Scenes as source code:
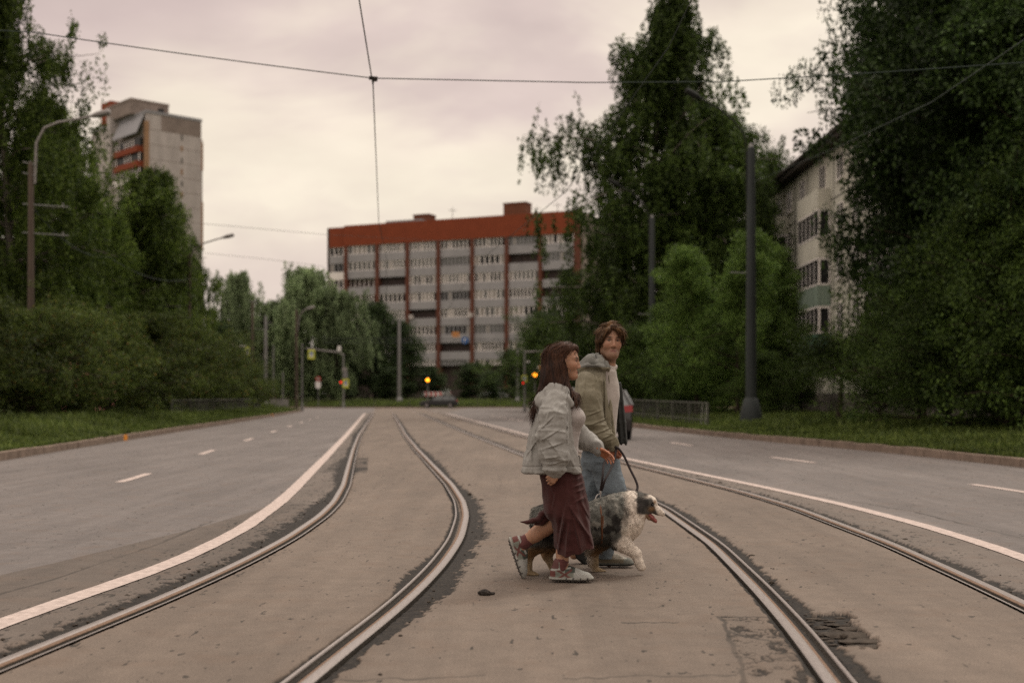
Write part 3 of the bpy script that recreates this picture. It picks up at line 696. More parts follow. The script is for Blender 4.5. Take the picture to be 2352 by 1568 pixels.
def panel_house():
    # the facade runs along the street and faces it
    X0 = 17.8; bx = fr((X0, 88, 0), (0, -1), (-1, 0))         # a = 88 - Y
    root = thing('panel_house', 'five storey pale panel house with green balcony fronts, half hidden behind the big dark tree', 'building', (X0, 62, .4))
    m = MB(); bx(m, 4, 46, -12, 0, 1.4, 15.0); m.build('wall', M['panel_wall'], root)
    m = MB(); bx(m, 3.9, 46.1, -12.1, .06, .1, 1.4); m.build('plinth', M['plinth'], root)
    m = MB(); bx(m, 3.6, 46.4, -12.6, .65, 15.0, 15.32); bx(m, 3.4, 46.6, -12.8, .8, 15.32, 15.5); m.build('eave', M['eave'], root)
    m = MB()
    for f in range(6):
        z = 1.42 + 2.7 * f
        bx(m, 4.01, 45.99, .002, .02, z - .035, z + .035)
    for a in range(7, 46, 3): bx(m, a - .03, a + .03, .0225, .04, 1.45, 14.98)
    m.build('panel_joint', M['seam'], root)
    for f in range(5):
        for a in (5.4, 8.4, 11.4, 14.9, 19.6, 23.3, 26.3, 29.3, 32.3, 35.3, 38.3, 41.3, 44.3):
            z0 = 1.42 + 2.7 * f + .85
            m = MB(); bx(m, a - .68, a + .68, -.06, .006, z0, z0 + 1.4); w = m.build('window', M['glass_dark'], root)
            m = MB()
            for o_, w_ in ((-.68, .09), (-.1, .08), (.60, .09)): bx(m, a + o_, a + o_ + w_, .0065, .05, z0 + .07, z0 + 1.33)
            bx(m, a - .68, a + .68, .0065, .055, z0, z0 + .068); bx(m, a - .68, a + .68, .0065, .055, z0 + 1.332, z0 + 1.4)
            bx(m, a - .75, a + .75, .0065, .12, z0 - .07, z0 - .002)
            m.build('frame', M['white_frame'], w)
    for a0, a1, mats_ in ((16.6, 21.4, [None, 'green_panel2', 'green_panel', None, None]), (7.0, 11.0, [None, 'eave', 'eave', 'eave', None]), (30, 34.6, [None, 'panel_wall', 'fascia', 'panel_wall', None]), (40, 44, [None, 'fascia', 'fascia', 'panel_wall', None])):
        for f in (1, 2, 3, 4):
            z = 1.06 + 2.7 * f
            mm = M[mats_[f]] if f < len(mats_) and mats_[f] else M['panel_wall']
            m = MB(); bx(m, a0, a1, .05, .75, z - .12, z); bx(m, a0, a1, .68, .752, z + .002, z + 1.02); bx(m, a0, a0 + .06, .05, .678, z + .002, z + 1.02); bx(m, a1 - .06, a1, .05, .678, z + .002, z + 1.02)
            m.build('balcony', mm, root)
            if f < 4:
                m = MB(); bx(m, a0 + .05, a1 - .05, .06, .70, z + 1.03, z + 2.45); w = m.build('window', M['glass_dark'], root)
                m = MB()
                for j in range(6):
                    a = a0 + .03 + (a1 - a0 - .12) * j / 5; bx(m, a, a + .09, .702, .722, z + 1.12, z + 2.40)
                bx(m, a0, a1, .702, .77, z + 1.03, z + 1.115); bx(m, a0, a1, .05, .77, z + 2.452, z + 2.56)
                bx(m, a1 - .048, a1 + .02, .62, .7, z + 1.03, z + 2.45); bx(m, a1 - .048, a1 + .02, .06, .14, z + 1.03, z + 2.45); bx(m, a1 - .048, a1 + .01, .142, .618, z + 1.03, z + 1.12)
                m.build('frame', M['white_frame'], w)
def small_house():
    root = thing('brick_house', 'low brick building with a pale cornice seen over the hedge on the far left', 'building', (-36, 155, 0))
    bx = fr((-38, 158, 0), (1, 0), (0, -1))
    m = MB(); bx(m, 0, 8.2, -6, 0, 0, 10.6); m.build('wall', M['brick'], root)
    m = MB(); bx(m, -.3, 8.5, -6.3, .3, 10.6, 11.3); m.build('cornice', M['fascia'], root)
    m = MB(); bx(m, -.1, 8.3, .004, .25, 6.4, 7.2); bx(m, 3.4, 5.6, .004, .5, .2, 6.396); m.build('canopy', M['panel_wall'], root)
    for a in (.8, 5.6):
        m = MB(); bx(m, a + .6, a + 1.3, .006, .05, 7.9, 9.6); m.build('window', M['curtain'], root)
red_block(); tower(); panel_house(); small_house()

# ================================================================== poles, lamps, wires
M['pole_concrete'] = mat('pole_concrete', (.085, .064, .05), .85, .2, .2, 2, .3, 30, stretch=(1, 1, .2))
M['pole_steel'] = mat('painted_pole', (.036, .041, .040), .7, .2, .18, 2, stretch=(1, 1, .15))
M['pole_grey'] = mat('galvanised_pole', (.17, .165, .16), .5, .4, .15, 3, metal=.2)
M['lamp_metal'] = mat('lamp_metal', (.24, .22, .21), .45, .4, .1, 5, metal=.3)
M['arm_dark'] = mat('dark_lamp_arm', (.020, .021, .019), .75, .15)
M['wire'] = mat('wire', (.02, .035, .028), .6, .3)
M['black'] = mat('black_plastic', (.02, .02, .02), .5, .4)
M['white'] = mat('white_plate', (.62, .60, .57), .5, .4)
M['sign_yellow'] = mat('yellow_green_sheet', (.50, .52, .06), .5, .4)
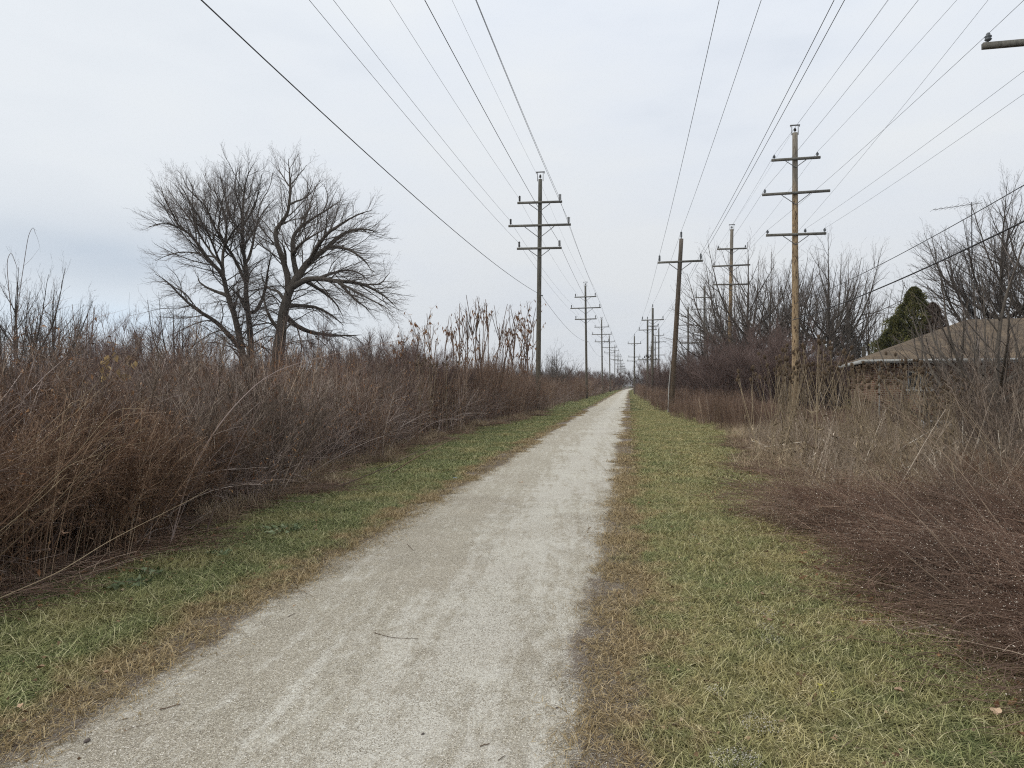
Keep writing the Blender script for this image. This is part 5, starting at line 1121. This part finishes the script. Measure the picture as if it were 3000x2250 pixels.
for (pts, r, lab) in [([(897, 451, 16), (935, 428, 16)], .016, 'pale cane propped diagonally below the brick wall, leftmost'), ([(888, 480, 13), (960, 440, 13.5)], .014, 'longest pale cane lying slanted before the brick wall'), ([(967, 470, 13.4), (1000, 445, 13.8)], .014, 'short pale cane crossing others at the right'),
    ([(968, 473, 13), (985, 420, 13)], .012, 'pale cane leaning steeply at the right'), ([(962, 476, 13), (963, 415, 13)], .014, 'upright bleached cane before the brick wall'), ([(1004, 490, 11), (998, 430, 11)], .009, 'slim upright pale stem near the right edge'),
    ([(764, 447, 18), (850, 436, 17)], .016, 'long fallen pale stalk lying level below the teasels'), ([(752, 441, 19), (770, 447, 18.5)], .016, 'short fallen pale stalk left of the level one'), ([(895, 645, 4.9), (935, 625, 4.9), (968, 622, 5)], .008, 'curved grey stick arching over the lower right brush edge'),
    ([(985, 680, 4.2), (1030, 694, 4.)], .006, 'straight straw coloured stick at the lower right grass edge'), ([(208, 0, 0)]*0, 0, '')]:
    if pts:
        P_ = np.array([W(*q) for q in pts]); P_[:, 2] = np.maximum(P_[:, 2], r); MB
        tag(MB().tubes(P_[None], np.linspace(r, r*.5, len(P_))[None], 6, 'palecane', cap=True).obj('fallen_cane'), lab, 'cane')

# ================================================================ small things on the ground
def flat_leaf(px, py, size, mt, label, lobes=5, rz=0):
    Z = F*H/(py-HY); p = D(px, Z); n_ = 30; a = np.linspace(0, 2*pi, n_, endpoint=False)
    r = size*(.62+.3*np.abs(np.cos(a*lobes/2))**.6+rng.normal(0, .03, n_)); V = [(0, 0, .03)]+[(r[i]*cos(a[i]), r[i]*sin(a[i])*.8, .028+.35*size*sin(a[i]*2+rz)*.5+.012) for i in range(n_)]
    V += [(x_, y_, z_-.0015) for x_, y_, z_ in V]
    f = [[0, 1+i, 1+(i+1) % n_] for i in range(n_)]+[[n_+1, n_+2+(i+1) % n_, n_+2+i] for i in range(n_)]
    mb = MB().add(V, np.array(f), mt, rnd(0, 1)); mb.tubes(np.array([[[size*.5, 0, .03], [size*1.3, .01, .02]]]), .0015, 4, mt)
    o = mb.obj('fallen_leaf', loc=p+np.array([0, 0, .03])); o.rotation_euler = (rng.normal(0, .15), rng.normal(0, .15), rz); return tag(o, label, 'leaf', 'fallen leaves on the grass')
for px, py, s_, mt, lab in [(898, 702, .034, 'leafpale', 'pale tan curled leaf on the right grass, above the corner leaf'), (996, 723, .036, 'leafpale', 'pale tan leaf on the grass near the lower right corner'), (1022, 748, .035, 'deadleaf', 'rusty brown leaf at the very lower right corner'),
    (770, 629, .03, 'leafpale', 'greyish leaf beside the white gravel crumbs'), (820, 697, .018, 'leafyellow', 'small yellow green leaf on the right grass'), (831, 704, .015, 'leafyellow', 'smaller yellow green leaf beside the other yellow one'), (762, 602, .026, 'leafpale', 'faded tan leaf half sunk in the right grass'),
    (41, 678, .03, 'leafpale', 'pale leaf on the left grass by the long green blades'), (23, 717, .02, 'leafpale', 'small pale leaf in the brown grass at lower left'), (145, 654, .02, 'leafpale', 'tan leaf near the left path edge'), (107, 683, .016, 'leafpale', 'tiny pale leaf at the left path edge'), (171, 585, .02, 'deadleaf', 'brown leaf in the left verge below the rosette'),
    (650, 467+40, .03, 'deadleaf', 'dark leaf on the grass right of the middle path'), (521, 486, .05, 'leafpale', 'light leaf on the left verge below the stalks'), (505, 437, .07, 'leafpale', 'distant pale leaf on the left verge')]:
    flat_leaf(px, py, s_, mt, lab, 5, rnd(0, 6))
def ground_stick(pts, r, label, name='twig', mt='stick'):
    P_ = []
    for px, py in pts: q = D(px, F*H/(py-HY)); P_.append(q+np.array([0, 0, r+.008]))
    P_ = np.array(P_); tt = np.linspace(0, 1, 8); Q = np.stack([np.interp(tt, np.linspace(0, 1, len(P_)), P_[:, k]) for k in range(3)], 1); Q[1:-1] += rng.normal(0, r*.6, (6, 3))*np.array([1, 1, .2])
    mb = MB().tubes(Q[None], np.linspace(r, r*.6, 8)[None], 6, mt, .3, cap=True); b_, d_, _, _ = sprout(Q[None], 2, .3, .8, .7, 0); d_[:, 2] = .05
    mb.tubes(grow(b_, d_, r*6, 3), taper(2, 3, r*.5), 4, mt, .3); return tag(mb.obj(name), label, 'twig', 'twigs lying on the ground')
for pts, r, lab in [([(374, 634), (392, 639), (418, 640)], .0035, 'long dark twig lying across the middle of the path'), ([(160, 711), (181, 706)], .005, 'short straight dark twig on the left of the path'), ([(407, 545), (413, 551)], .004, 'small bent twig near the left path edge, farther up'),
    ([(5, 750), (42, 740)], .005, 'dark twig along the lower left path edge'), ([(83, 704), (103, 699)], .009, 'dark bark piece at the left path edge'), ([(583, 751), (590, 745)], .005, 'tiny dark twig near the lower right path edge'), ([(634, 694), (655, 691)], .004, 'dark twig in the brown grass right of the path'),
    ([(660, 573), (674, 576)], .006, 'brown twig in the right grass halfway down'), ([(626, 703), (636, 701)], .009, 'short dark stub right of the lower path edge'), ([(498, 762), (505, 757)], .003, 'thin twig at the bottom of the path'), ([(288, 618), (296, 614)], .003, 'thin twig left of the path centre'), ([(700, 655), (712, 640)], .003, 'faint curved twig on the right grass'), ([(480, 748), (490, 745)], .004, 'stubby twig low on the path')]:
    ground_stick(pts, r*.65, lab)
def stone(px, py, s_, label, mt='stone', cat='stone', name='stone'):
    Z = F*H/(py-HY); n_ = 9; mb = MB(); pr = [(0, -.2), (.7, 0), (1, .35), (.8, .75), (.35, .95), (0, 1)]
    mb.lathe((0, 0, 0), np.array(pr)*s_, mt, 9); o = mb.obj(name, loc=D(px, Z)+np.array([0, 0, .006])); v = o.data.vertices
    for q in v: q.co.x *= 1+rng.normal(0, .12)+.5; q.co.y *= 1+rng.normal(0, .12)
    o.rotation_euler = (0, 0, rnd(0, 6)); return tag(o, label, cat)
stone(87.5, 742.5, .013, 'small dark stone on the path near the lower left corner')
stone(1000*.3413+530*.3413*.452, 735, .007, 'tiny brown pebble low on the path')
stone(676, 720+25, .012, 'dark stone in the brown grass at the lower path edge'); stone(557, 709, .006, 'small dark pebble right of the path centre line')
stone(455, 479, .03, 'small blue litter scrap on the left verge', 'blueplastic', 'litter', 'plastic_scrap')
def rosette(px, py, s_, n_, label):
    Z = F*H/(py-HY); mb = MB(); a = rnd(0, 6.28, n_); C = disc(n_, s_*.9); C[:, 2] = .035
    mb.leaves(C, np.stack([np.cos(a), np.sin(a), rnd(.05, .5, n_)], 1), rnd(.05, .11, n_), 'weedleaf', None, .42, .5)
    return tag(mb.obj('weed_rosette', loc=D(px, Z)), label, 'weed', 'green weed rosettes in the left verge')
rosette(282, 532, .26, 60, 'grey green thistle rosette in the left verge, biggest of the weeds'); rosette(222, 557, .15, 26, 'pale weed rosette nearer the camera in the left verge'); rosette(130, 588, .17, 26, 'broad green weed leaves at the brush edge on the left'); rosette(150, 575, .12, 18, 'small green weed beside the broad leaved one')
# white gravel crumbs on the grass
def crumbs(px, py, s_, n_, label):
    Z = F*H/(py-HY); C = disc(n_, s_); C[:, 1] *= 1.2; C[:, 2] = rnd(.008, .035, n_)
    mb = MB().blobs(C, rnd(.0015, .0042, n_), 'whitechip'); return tag(mb.obj('gravel_spill', loc=D(px, Z)), label, 'gravel', 'pale gravel crumbs spilled on the right grass', 'stuff')
M['whitechip'] = tone_mat('white_chip', [(.42,.39,.34),(.58,.55,.49),(.76,.73,.68)])
for px, py, s_, n_, lab in [(765, 614, .10, 150, 'upper patch of pale gravel crumbs on the right grass'), (766, 630, .06, 90, 'pale gravel crumbs beside the greyish leaf'), (772, 643, .08, 130, 'third patch of pale crumbs below the greyish leaf'), (760, 727, .10, 220, 'pale crumbs low on the right grass'), (722, 762, .07, 200, 'pale crumbs at the bottom edge of the picture'), (744, 763, .08, 240, 'brightest pale crumbs at the bottom edge'), (718, 694, .06, 70, 'faint pale crumbs left of the yellow leaves'), (698, 538, .10, 60, 'faint pale streak high on the right grass')]:
    crumbs(px, py, s_, n_, lab)
# large pale leaves hanging in the left brambles
for px, py, Z in [(108, 358, 9), (112, 352, 9), (105, 366, 9.1), (129, 355, 9.2), (121, 371, 9), (127, 373, 9), (104, 372, 9), (131, 361, 9.1)]:
    mb = MB(); k = 3; mb.leaves(rng.normal(0, .02, (k, 3)), rng.normal(size=(k, 3))*.4+np.array([0, 0, -1]), rnd(.08, .13, k), 'dryleaf' if 'dryleaf' in M else 'leafyellowtan', None, .7, .4) if 'leafyellowtan' in M else None
    if not mb.v:
        M['leafyellowtan'] = tone_mat('large_pale_leaf', [(.30,.20,.09),(.42,.31,.15)]); mb.leaves(rng.normal(0, .02, (k, 3)), rng.normal(size=(k, 3))*.4+np.array([0, 0, -1]), rnd(.08, .13, k), 'leafyellowtan', None, .7, .4)
    tag(mb.obj('hanging_leaf', loc=W(px, py, Z)), 'large withered tan leaf caught in the left brambles', 'leaf', 'large tan leaves caught in the left brambles')

# ---------------------------------------------------------------- thin damp air
import os
HZ = .00024
m = bpy.data.materials.new('damp_air'); m.use_nodes = True; t = m.node_tree; t.nodes.remove(t.nodes['Principled BSDF'])
v = t.nodes.new('ShaderNodeVolumePrincipled'); v.inputs['Color'].default_value = (.9, .92, .95, 1); v.inputs['Density'].default_value = HZ
t.links.new(v.outputs[0], t.nodes['Material Output'].inputs['Volume']); M['air'] = m
o = MB().box((0, 2150, 11), (6100, 4900, 24), 'air').obj('haze'); tag(o, kind='stuff')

_Exercise:_ Retype the records above, but only those lines that fall between the line containing "Keep writing the" and the line containing "cap=True).obj('fallen_cane'), lab, 'cane')", with both of those lines included, exactly as written.

_Correct result:_
Keep writing the Blender script for this image. This is part 5, starting at line 1121. This part finishes the script. Measure the picture as if it were 3000x2250 pixels.
for (pts, r, lab) in [([(897, 451, 16), (935, 428, 16)], .016, 'pale cane propped diagonally below the brick wall, leftmost'), ([(888, 480, 13), (960, 440, 13.5)], .014, 'longest pale cane lying slanted before the brick wall'), ([(967, 470, 13.4), (1000, 445, 13.8)], .014, 'short pale cane crossing others at the right'),
    ([(968, 473, 13), (985, 420, 13)], .012, 'pale cane leaning steeply at the right'), ([(962, 476, 13), (963, 415, 13)], .014, 'upright bleached cane before the brick wall'), ([(1004, 490, 11), (998, 430, 11)], .009, 'slim upright pale stem near the right edge'),
    ([(764, 447, 18), (850, 436, 17)], .016, 'long fallen pale stalk lying level below the teasels'), ([(752, 441, 19), (770, 447, 18.5)], .016, 'short fallen pale stalk left of the level one'), ([(895, 645, 4.9), (935, 625, 4.9), (968, 622, 5)], .008, 'curved grey stick arching over the lower right brush edge'),
    ([(985, 680, 4.2), (1030, 694, 4.)], .006, 'straight straw coloured stick at the lower right grass edge'), ([(208, 0, 0)]*0, 0, '')]:
    if pts:
        P_ = np.array([W(*q) for q in pts]); P_[:, 2] = np.maximum(P_[:, 2], r); MB
        tag(MB().tubes(P_[None], np.linspace(r, r*.5, len(P_))[None], 6, 'palecane', cap=True).obj('fallen_cane'), lab, 'cane')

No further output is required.